AHRC Techne funded doctoral student

Dickens and the Heritage sector: Dickensland

Royal Holloway, University of London

Year of enrolment: 2017  


National Productivity Investment Fund (NPIF) Studentship

 

Supervisor: Professor Juliet John

 

Despite the fact that Dickens and Shakespeare are Britain’s most prominent global literary exports, the role of the heritage sector in facilitating Dickens’s rise to international iconhood has received very little critical attention. Though there is a great deal of work available on the role of the film and television industries in making Dickens the most adapted author for the screen of all time, Juliet John remains one of the few academics to have published work on his relationship to the concept of heritage as it plays out on screen and in other contexts, for example, museums, literary tourism and heritage organisations.
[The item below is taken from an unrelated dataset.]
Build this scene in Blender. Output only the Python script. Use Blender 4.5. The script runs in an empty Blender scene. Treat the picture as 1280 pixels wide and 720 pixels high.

The off-screen heritage sector is fast becoming one of the main growth areas in Victorian Studies today, with conferences like ‘Placing the Author: Literary Tourism in the Long Nineteenth Century’ (Elizabeth Gaskell House, Manchester, 2015), bringing academics working on English Literature, public history, geohumanities and cultural memory, together with academics and practitioners from the museum and tourist Industries. There remains, however, no monograph on Dickens’s relation to the heritage sector when there is in fact room for a sub-field. Given Dickens’s global cultural status, a significant research project in this area would cast important light on the processes (technological, affective, political, economic, geographical, institutional, and mnemonic) by which literary culture more generally can exert influence or impact on the public sphere.